> Your instructions:
Take every line where the string "Write" appears and copy it.

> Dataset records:

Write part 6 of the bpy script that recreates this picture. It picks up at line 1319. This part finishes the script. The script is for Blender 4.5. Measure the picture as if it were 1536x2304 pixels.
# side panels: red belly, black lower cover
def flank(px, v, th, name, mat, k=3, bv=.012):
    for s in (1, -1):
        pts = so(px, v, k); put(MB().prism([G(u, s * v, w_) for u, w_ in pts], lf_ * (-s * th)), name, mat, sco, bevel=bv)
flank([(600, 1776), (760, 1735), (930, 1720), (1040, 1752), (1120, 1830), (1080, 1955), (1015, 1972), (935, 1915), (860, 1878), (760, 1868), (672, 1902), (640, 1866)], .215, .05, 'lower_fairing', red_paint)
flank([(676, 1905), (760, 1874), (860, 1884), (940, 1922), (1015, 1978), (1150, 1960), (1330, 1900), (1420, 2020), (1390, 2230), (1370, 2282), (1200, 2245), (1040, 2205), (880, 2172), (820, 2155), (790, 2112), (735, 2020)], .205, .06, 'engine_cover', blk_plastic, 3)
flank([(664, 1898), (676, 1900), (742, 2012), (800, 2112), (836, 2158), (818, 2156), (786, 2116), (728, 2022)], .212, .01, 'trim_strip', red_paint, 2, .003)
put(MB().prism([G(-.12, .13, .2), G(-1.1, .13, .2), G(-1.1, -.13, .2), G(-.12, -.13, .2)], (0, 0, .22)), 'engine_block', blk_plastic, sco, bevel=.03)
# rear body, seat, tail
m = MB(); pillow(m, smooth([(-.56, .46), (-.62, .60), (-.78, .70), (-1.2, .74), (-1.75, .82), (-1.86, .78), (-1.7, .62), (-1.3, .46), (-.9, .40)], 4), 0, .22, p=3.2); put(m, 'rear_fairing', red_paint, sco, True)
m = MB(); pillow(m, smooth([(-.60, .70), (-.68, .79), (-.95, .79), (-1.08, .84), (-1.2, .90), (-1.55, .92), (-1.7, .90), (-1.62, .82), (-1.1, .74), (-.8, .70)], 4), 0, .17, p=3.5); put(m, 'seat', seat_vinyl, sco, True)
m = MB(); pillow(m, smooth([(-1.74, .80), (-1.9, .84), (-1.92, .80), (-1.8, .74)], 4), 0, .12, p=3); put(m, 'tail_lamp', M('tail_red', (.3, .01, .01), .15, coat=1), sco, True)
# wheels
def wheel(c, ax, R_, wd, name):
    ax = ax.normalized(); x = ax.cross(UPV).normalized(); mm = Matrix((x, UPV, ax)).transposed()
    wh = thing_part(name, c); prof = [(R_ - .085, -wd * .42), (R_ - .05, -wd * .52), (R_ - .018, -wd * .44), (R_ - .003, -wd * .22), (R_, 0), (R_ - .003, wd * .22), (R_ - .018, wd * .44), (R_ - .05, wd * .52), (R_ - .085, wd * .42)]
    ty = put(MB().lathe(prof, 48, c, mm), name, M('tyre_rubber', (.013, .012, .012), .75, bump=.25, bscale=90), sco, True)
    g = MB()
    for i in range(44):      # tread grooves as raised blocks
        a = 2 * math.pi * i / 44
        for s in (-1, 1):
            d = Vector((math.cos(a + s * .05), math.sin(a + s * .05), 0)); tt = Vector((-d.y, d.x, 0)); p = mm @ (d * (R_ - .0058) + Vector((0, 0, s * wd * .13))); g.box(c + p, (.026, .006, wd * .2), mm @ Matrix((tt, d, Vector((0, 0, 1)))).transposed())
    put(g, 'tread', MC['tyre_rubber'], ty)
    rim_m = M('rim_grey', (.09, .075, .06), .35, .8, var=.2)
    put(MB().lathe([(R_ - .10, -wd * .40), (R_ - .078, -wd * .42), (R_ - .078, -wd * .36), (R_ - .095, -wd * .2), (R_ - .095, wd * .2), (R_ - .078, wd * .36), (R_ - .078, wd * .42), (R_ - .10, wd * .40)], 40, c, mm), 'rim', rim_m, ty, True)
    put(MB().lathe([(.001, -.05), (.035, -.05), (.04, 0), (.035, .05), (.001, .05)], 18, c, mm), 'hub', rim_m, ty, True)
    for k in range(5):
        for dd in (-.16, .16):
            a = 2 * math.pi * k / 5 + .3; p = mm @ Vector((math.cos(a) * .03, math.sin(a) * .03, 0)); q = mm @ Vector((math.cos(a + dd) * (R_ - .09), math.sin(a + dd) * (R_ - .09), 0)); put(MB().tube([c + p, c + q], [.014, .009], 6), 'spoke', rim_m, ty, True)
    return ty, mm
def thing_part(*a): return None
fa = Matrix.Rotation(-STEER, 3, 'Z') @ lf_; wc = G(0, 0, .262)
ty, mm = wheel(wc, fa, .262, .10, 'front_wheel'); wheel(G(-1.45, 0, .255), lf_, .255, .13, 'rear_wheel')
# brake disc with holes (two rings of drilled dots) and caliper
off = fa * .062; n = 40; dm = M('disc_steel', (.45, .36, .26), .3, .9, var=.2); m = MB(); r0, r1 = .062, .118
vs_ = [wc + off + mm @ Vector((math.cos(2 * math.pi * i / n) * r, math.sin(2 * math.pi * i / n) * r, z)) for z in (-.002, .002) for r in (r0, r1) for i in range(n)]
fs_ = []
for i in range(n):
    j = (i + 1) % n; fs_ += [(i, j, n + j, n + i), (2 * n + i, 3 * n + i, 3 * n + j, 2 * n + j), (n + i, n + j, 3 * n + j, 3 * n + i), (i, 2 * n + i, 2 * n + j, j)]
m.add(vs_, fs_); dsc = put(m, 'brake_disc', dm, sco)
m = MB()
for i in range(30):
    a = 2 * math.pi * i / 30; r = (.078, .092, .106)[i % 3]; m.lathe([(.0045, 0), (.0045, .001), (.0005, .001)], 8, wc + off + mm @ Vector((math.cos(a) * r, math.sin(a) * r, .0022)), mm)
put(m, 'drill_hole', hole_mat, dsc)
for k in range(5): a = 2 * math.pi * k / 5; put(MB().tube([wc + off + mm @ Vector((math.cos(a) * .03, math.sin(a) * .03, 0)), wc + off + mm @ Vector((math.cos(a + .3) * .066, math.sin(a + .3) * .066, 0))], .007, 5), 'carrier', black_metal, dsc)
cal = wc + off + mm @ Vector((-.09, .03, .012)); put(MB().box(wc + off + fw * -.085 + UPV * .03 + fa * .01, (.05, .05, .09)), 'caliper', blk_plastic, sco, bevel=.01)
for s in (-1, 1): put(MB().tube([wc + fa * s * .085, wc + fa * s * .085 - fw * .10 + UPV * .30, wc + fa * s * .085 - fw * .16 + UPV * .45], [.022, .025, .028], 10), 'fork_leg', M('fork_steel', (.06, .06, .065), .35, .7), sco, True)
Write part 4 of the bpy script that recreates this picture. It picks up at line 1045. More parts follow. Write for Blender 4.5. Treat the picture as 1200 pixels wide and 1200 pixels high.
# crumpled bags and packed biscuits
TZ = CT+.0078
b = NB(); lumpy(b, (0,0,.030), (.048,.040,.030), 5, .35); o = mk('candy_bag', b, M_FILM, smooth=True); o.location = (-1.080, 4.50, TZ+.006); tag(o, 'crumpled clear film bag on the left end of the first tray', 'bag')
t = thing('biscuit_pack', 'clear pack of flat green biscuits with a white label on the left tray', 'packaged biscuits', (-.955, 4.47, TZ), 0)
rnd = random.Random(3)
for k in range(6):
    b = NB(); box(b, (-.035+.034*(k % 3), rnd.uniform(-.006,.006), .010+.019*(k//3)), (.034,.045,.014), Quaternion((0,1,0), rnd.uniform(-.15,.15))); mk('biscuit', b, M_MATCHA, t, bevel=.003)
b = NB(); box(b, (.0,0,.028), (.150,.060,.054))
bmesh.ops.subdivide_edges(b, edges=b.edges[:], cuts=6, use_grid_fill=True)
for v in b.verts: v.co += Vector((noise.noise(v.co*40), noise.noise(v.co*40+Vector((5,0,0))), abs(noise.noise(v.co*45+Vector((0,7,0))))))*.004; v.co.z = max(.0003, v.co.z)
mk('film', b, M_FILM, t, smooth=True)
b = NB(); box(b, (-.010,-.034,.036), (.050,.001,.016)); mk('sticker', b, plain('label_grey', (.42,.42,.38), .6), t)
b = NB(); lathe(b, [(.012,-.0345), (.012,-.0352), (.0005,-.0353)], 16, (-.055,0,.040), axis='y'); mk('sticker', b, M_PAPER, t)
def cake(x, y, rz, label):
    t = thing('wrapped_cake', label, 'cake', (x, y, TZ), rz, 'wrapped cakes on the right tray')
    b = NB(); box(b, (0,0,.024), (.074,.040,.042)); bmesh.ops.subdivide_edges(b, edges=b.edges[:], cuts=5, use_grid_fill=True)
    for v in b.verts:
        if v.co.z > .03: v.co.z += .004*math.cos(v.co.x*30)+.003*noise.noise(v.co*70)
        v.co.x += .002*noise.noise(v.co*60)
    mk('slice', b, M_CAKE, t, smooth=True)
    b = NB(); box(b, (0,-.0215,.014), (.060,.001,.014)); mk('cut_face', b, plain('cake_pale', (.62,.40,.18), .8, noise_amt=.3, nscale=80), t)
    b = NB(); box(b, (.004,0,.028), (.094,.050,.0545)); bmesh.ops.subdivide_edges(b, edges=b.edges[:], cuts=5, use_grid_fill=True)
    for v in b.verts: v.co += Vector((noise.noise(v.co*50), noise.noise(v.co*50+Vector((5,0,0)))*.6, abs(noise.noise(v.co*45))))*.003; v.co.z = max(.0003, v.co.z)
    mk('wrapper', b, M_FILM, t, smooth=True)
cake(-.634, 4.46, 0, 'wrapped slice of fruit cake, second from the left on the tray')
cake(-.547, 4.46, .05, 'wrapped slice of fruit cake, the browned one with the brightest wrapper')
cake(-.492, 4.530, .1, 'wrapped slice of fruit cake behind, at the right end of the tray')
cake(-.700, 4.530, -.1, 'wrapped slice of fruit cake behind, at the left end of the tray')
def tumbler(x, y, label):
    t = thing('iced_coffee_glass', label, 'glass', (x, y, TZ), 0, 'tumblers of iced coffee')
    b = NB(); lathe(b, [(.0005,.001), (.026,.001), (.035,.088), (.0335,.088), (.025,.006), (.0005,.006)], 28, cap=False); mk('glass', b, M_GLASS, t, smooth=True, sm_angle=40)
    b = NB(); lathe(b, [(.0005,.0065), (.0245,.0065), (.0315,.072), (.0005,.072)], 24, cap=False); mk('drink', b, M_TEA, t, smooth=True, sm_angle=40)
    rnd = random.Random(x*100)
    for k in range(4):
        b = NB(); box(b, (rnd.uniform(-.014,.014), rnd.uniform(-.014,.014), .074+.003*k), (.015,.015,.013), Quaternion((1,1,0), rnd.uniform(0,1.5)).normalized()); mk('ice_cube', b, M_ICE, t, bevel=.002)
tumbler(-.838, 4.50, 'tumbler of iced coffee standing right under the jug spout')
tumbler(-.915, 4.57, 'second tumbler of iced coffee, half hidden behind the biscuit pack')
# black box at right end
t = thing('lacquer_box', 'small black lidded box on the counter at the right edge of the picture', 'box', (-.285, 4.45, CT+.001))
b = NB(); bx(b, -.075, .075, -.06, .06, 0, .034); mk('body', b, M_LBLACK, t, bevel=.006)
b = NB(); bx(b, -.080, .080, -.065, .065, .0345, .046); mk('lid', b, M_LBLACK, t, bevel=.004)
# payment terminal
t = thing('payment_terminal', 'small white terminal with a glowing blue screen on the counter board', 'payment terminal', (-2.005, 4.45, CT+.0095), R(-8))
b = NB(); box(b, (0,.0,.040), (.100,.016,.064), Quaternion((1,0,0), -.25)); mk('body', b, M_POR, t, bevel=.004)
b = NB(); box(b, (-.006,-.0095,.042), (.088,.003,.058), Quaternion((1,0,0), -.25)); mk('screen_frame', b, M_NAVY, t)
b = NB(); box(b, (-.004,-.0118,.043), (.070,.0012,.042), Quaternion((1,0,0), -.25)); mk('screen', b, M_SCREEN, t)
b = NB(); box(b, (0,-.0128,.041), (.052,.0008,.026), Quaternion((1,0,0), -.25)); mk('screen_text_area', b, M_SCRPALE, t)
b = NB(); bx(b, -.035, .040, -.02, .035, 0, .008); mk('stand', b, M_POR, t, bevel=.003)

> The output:
Write part 6 of the bpy script that recreates this picture. It picks up at line 1319. This part finishes the script. The script is for Blender 4.5. Measure the picture as if it were 1536x2304 pixels.
Write part 4 of the bpy script that recreates this picture. It picks up at line 1045. More parts follow. Write for Blender 4.5. Treat the picture as 1200 pixels wide and 1200 pixels high.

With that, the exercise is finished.